Do you claim we should drop conversion entirely? After all, we also have a
*coercion* system, and coercions (as opposed to conversions) are supposed to
be mathematically consistent. Do you think this would be reasonable?
If there is a coercion map then conversion must give the same result.
Everything else would be a bug.
I sometimes illustrate techniques of polynomial factorization in a class by starting with a polynomial in ZZ[x] and converting it to a polynomial in GF(insert_large_prime)[x]. I realize this is not an instance of two _finite_ fields, but (a) you mention "the characteristics are different", and (b) _are_ there similar applications for finite fields, when the characteristics are different?
What I don't like is this:
sage: GF(7)(ZZ(GF(11)(7)))
0
where the convenient lifting function from GF(p) to ZZ is done
automatically instead of via the functions lift() and centerlift()
A conversion map is (by definition) a partial map, that in some cases
happens to be an actual map (not just partial), in other cases happens
to even be a morphism, and in the best case is a coerce map.
I'd say this is (close to) a bug.
So, we should think of being more precise, introduce "Set of partial maps from
R to S", and use it as parents of partial maps that aren't maps.

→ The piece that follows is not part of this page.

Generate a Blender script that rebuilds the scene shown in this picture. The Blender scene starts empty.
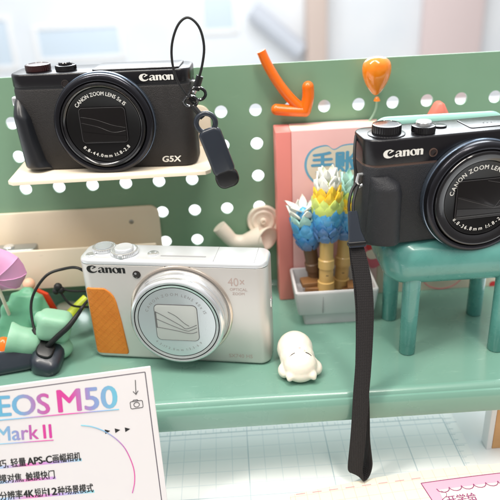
import bpy, bmesh, math, random
from mathutils import Vector, Matrix, Euler
random.seed(7)
S = 0.01                      # the layout is written in millimetre-like units, 100 of them to one Blender unit
C = bpy.context.scene.collection
sc = bpy.context.scene
PI = math.pi

# ------------------------------------------------------------------ camera
PITCH, ROLL, YAW = 0.445765652, 0.0490359112, -0.0251112224
CAM = Vector((154.47, -460.78, 254.4))
FPX = 640.0
def cam_axes():
    cp, sp = math.cos(PITCH), math.sin(PITCH); cr, sr = math.cos(ROLL), math.sin(ROLL); cy, sy = math.cos(YAW), math.sin(YAW)
    f = Vector((-sy*cp, cy*cp, -sp)); r = Vector((cy, sy, 0)); d = f.cross(r)
    return cr*r + sr*d, -sr*r + cr*d, f
RI, DN, FW = cam_axes()
cd = bpy.data.cameras.new('camera'); cam = bpy.data.objects.new('camera', cd); C.objects.link(cam)
M3 = Matrix((RI, -DN, -FW)).transposed()
cam.matrix_world = Matrix.Translation(CAM*S) @ M3.to_4x4()
cd.sensor_width = 36; cd.lens = 36*FPX/500; cd.clip_start = 0.05; cd.clip_end = 400
cd.dof.use_dof = True; cd.dof.focus_distance = 3.95; cd.dof.aperture_fstop = 0.72
sc.camera = cam
# ------------------------------------------------------------------ world, lamps, exposure
w = bpy.data.worlds.new('World'); sc.world = w; w.use_nodes = True
bg = w.node_tree.nodes['Background']; bg.inputs[1].default_value = 0.8
nt = w.node_tree; tc = nt.nodes.new('ShaderNodeTexCoord'); sx_ = nt.nodes.new('ShaderNodeSeparateXYZ'); nt.links.new(tc.outputs['Generated'], sx_.inputs[0])
def wramp(sock, stops):       # bright street side behind the shelf and bright ceiling, dimmer shop interior on the photographer's side
    mr = nt.nodes.new('ShaderNodeMapRange'); mr.inputs[1].default_value = -1; mr.inputs[2].default_value = 1; nt.links.new(sock, mr.inputs[0])
    r = nt.nodes.new('ShaderNodeValToRGB'); nt.links.new(mr.outputs[0], r.inputs[0])
    while len(r.color_ramp.elements) < len(stops): r.color_ramp.elements.new(.5)
    for e, (p_, c_) in zip(r.color_ramp.elements, stops): e.position = p_; e.color = c_ + (1,)
    return r.outputs[0]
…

Similarly, one should more consistently distinguish between the set of
all maps and the set of all morphisms.
I would like to add that in my opinion the first line of this example,
sage: f = GF(11).convert_map_from(GF(7))
should not be assumed to work at all, and it would be preferable to raise an error rather than returning something that is mathematically completely arbitrary.
Given how few properties a "conversion map" is actually guaranteed to have, wouldn't it be sufficient to just have a callable represent the conversion and not demand it's a map?
I don't think we really need domain and codomain anyway. It also means that in a lot of cases, one could simply store to codomain rather than a map wrapping a call to the codomain.
Except that currently (if A is the codomain) A.__call__() looks for a conversion and calls it, where the default conversion consists of calling A._element_constructor_(), so just letting the conversion f be the callable A itself instead would create a circularity (A(x) = A.__call__(x) = f(x) = A(x) = ...). To implement your proposal, one could return "lambda x: return A._element_constructor_(x)" as the conversion.
Hi Simon,
I'd say this is (close to) a bug.
It is a bug, without qualification.
So, we should think of being more precise, introduce "Set of partial maps from
R to S", and use it as parents of partial maps that aren't maps.
Similarly, one should more consistently distinguish between the set of
all maps and the set of all morphisms.
That seems to be the only reasonable solution.
I would like to add that in my opinion the first line of this example,
sage: f = GF(11).convert_map_from(GF(7))
should not be assumed to work at all, and it would be preferable to raise an error rather than returning something that is mathematically completely arbitrary.
Given the principle that no conditions are imposed on conversions (except that if a coercion exists, the conversion equals the coercion), it should in particular be perfectly fine if some of them do not satisfy the property of existing at all.